Damian Thompson Damian Thompson

Beethoven at dinner parties: how to bluff it

issue 16 March 2013

I’ve just been reunited with a man whose pungent and patronising views on great composers have haunted me for more than 30 years. His name is Gervase Hughes, and I’ve discovered from Wikipedia that he was an upmarket travel agent who died in 1984. I had no idea, because I knew him only through his book Fifty Famous Composers, published as a Pan paperback in 1972, which mentions his short career as an opera conductor but not his main source of income, which was apparently ‘offering European tours in Rolls-Royce cars’.

I lent Fifty Famous Composers (an expanded edition of The Pan Book of Great Composers, 1964) to a friend when I was at university, explaining that it was the wittiest and wisest introduction to the classical canon ever written. He promptly lost it. I was cross, but in a sense it didn’t matter. As a teenager I’d read and reread Hughes’s 50 pen-portraits of composers so often that I knew his judgments by heart. I’m sure I passed some of them off as my own, too, since Fifty Famous Composers is a magnificent bluffer’s guide. That’s no bad thing. Young people rushing to learn about a subject need ready-made opinions to serve up in a hurry. And, my goodness, Gervase Hughes had some beauties in his collection.

Thanks to AbeBooks.co.uk, miraculous reuniters of lost titles with their owners, I now possess a copy of Fifty Famous Composers again and can quote the exact words. Here’s an observation on late Beethoven:

Harsh music remains harsh no matter who put his name to it. Rather therefore than pay the customary lip-service to these extraordinary works (for their mysterious profundity, ethereal grandeur, inspired anticipation of the methods of Béla Bartók, etc.) let us recognise and accept that they are in parts rough-edged and excuse it by recalling that they were put to paper at a time when Beethoven had become stone-deaf: it is significant that alongside passages of almost divine beauty are some which in theory ought to sound well but in practice don’t…

Looks better on the stave than it sounds to the ear — what a clever snippet to produce, Stephen Potter Oneupmanship-style, should the subject of Beethoven crop up at a dinner party. On reflection, I don’t agree with Hughes: Beethoven knew just how harsh the dissonances of the vivace movement of his last string quartet Op. 135 would sound. But I’d read Fifty Famous Composers long before I heard the music. So much of my early listening involved testing Hughes’s verdicts — and, more often than not, he nails it. On Mendelssohn, for example:

The attempts to evoke atmosphere à la Weber usually have a touch of artificiality about them — not that they are necessarily for that reason any less effective in their context. The fairy music from A Midsummer Night’s Dream is captivating, but it suggests not so much fairies as a well-drilled troupe of dainty ballerinas.

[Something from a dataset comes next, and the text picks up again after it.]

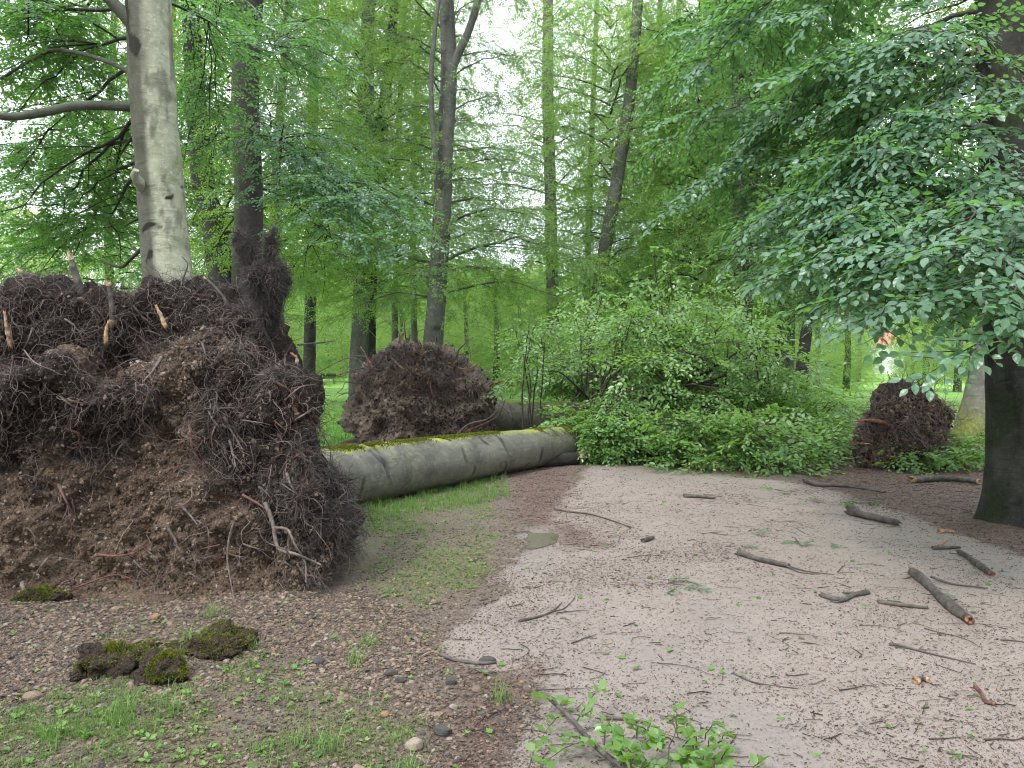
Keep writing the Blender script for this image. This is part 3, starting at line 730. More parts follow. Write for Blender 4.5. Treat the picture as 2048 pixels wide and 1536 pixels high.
mb = MB(); mb.add(V, F, 0, dark=np.clip(dk * .92 + holes * .3, 0, 1))
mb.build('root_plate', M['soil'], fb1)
front = np.clip(-N1[:, 1] + .35 + .6 * np.maximum(N1[:, 2], 0), 0, 1) * (vpar < .90) * (V[:, 2] > .02) * (px_of > -60)
rim = sstep(-1.75, -1.3, V[:, 0])
cw = fbm(V * 4.5, 3, 91); clump = .12 + sstep(-.15, .35, cw) * 1.3
rn = np.random.RandomState(12); mbc = MB()
def crumb_set(n, w_, smin, smax, pw, mat, seed):
    i = rn.choice(len(V), n, p=w_ / w_.sum()); crumbs(mbc, V[i] + rn.normal(0, .004, (n, 3)), N1[i], smin + (smax - smin) * rn.rand(n) ** pw, seed, mat)
crumb_set(20000, front * (1.05 - dk), .005, .034, 4, 0, 1)
crumb_set(19000, front * (.05 + dk) * (1.3 - .8 * sstep(-.15, .35, cw)), .006, .045, 3.5, 1, 2)
crumb_set(1500, front * (ledge * 3 + .12), .010, .055, 4, 2, 3)
tag(mbc.build('soil_crumbs', [M['crumb_tan'], M['crumb_dark'], M['stone']], fb1, smooth=False), kind='stuff')
front = front * clump
mb = MB()
v, f, r_ = fibres(V, N1, 17000, front * (.05 + dk ** 1.5) * (1 + rim), 1, (.03, .15), (.0010, .0022), .25, 1.1, 6); mb.add(v, f, 0, rnd=r_)
v, f, r_ = fibres(V, N1, 1700, front * (.03 + dk ** 2 * (1 + 2 * rim)), 2, (.12, .38), (.0014, .0034), .5, .8, 9); mb.add(v, f, 0, rnd=r_)
v, f, r_ = fibres(V, N1, 3600, front * (.25 + dk), 3, (.08, .35), (.0014, .0036), .4, .8, 8); mb.add(v, f, 1, rnd=r_)
top = sstep(.78, .80, vpar) * sstep(.90, .86, vpar) * (px_of > -60) + 1e-9
v, f, r_ = fibres(V, N1, 2400, top, 4, (.06, .28), (.001, .003), .1, .7, 7); mb.add(v, f, 0, rnd=r_)
tag(mb.build('fine_roots', [M['fibre'], M['fibre2']], fb1), kind='stuff')

def pick(px, py):
    """index of the surface vertex of the big plate that faces the camera at that place"""
    sx = (V[:, 0] / V[:, 1]) * FPX + CX; tz = at(0, py, 1.0)
    pyv = CY + FPX * ((EYE - V[:, 2]) / V[:, 1]) - 38
    d = (sx - px) ** 2 + (pyv - py) ** 2 + 1e6 * (vpar > .86); k = np.argsort(d)[:12]; return k[np.argmin(V[k, 1])]
def surf_root(pxs, r0, seed, mat='root', off=.03, parent=fb1, name='root', branch=0):
    rn_ = np.random.RandomState(seed); pts = []
    for a, b, *c in pxs:
        i = pick(a, b); Yv = V[i, 1] - off - (c[0] if c else 0); pts.append(at(a, b, Yv))
    n = len(pts); mb = MB(); pts = np.array(pts); ds = pts[:, 1]
    add_tube(mb, pts, np.linspace(1, .35, n) * r0, 12 * n, 7, .25, seed, scl=8)
    for q in range(branch):
        p, r = resample(pts, np.linspace(1, .4, n) * r0, 20); i = rn_.randint(5, 17); d = p[i + 1] - p[i]
        w2 = wander(p[i], nrm(d) + rn_.normal(0, .6, 3) + np.array([0, -.2, -.2]), rn_.uniform(.1, .3), 5, rn_, .4, .05)
        add_tube(mb, w2, np.linspace(.5, .15, 6) * r[i], 16, 5, .2, seed + q)
    o = mb.build(name, M[mat], parent); return o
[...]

Some of Hughes’s little asides have the quality of ear-worms: ‘Camille Saint-Saëns complained of Franck’s Prelude, chorale and fugue that the chorale wasn’t a chorale and the fugue wasn’t a fugue. He could hardly deny him the right to call his first movement a prelude.’ The gentle defence of composers such as Franck, who were dismissed by musical sophisticates in the middle of the 20th century, is one of the delights of Fifty Famous Composers. In the case of Bruckner, the defence is more than gentle — it’s magnificent:

Ill-wishers chose to make out that this most worthy fellow was little better than a village idiot, but village idiots do not write symphonies which posterity acclaims as masterpieces, and so the unworldly Bruckner has the last laugh over spiteful sniggerers.

Before I read that, I’d been got at by a music teacher who was definitely a sniggerer. Hughes persuaded me to listen with open ears — and, since Bruckner is now my favourite symphonist, changed my life. On the other hand, as I said earlier, some of his judgments are patronising — but that doesn’t make them wrong. Grieg was ‘par excellence a composer for middlebrows’, he writes; in Liszt the flame of genius, ‘though often flickering, nevertheless shone brightly enough to light the stairway to the master-musicians’ gallery’.

So far as I know, there is no beginners’ guide to great composers currently in print that matches Gervase Hughes for frankness, nuance and elegance of writing: if there were, perhaps Britain wouldn’t suffer from astonishing levels of musical illiteracy even among young musicians. I’ve just checked AbeBooks.co.uk: they have ten copies of Fifty Famous Composers in stock and eight of The Pan Book of Great Composers. Grab one if you possibly can.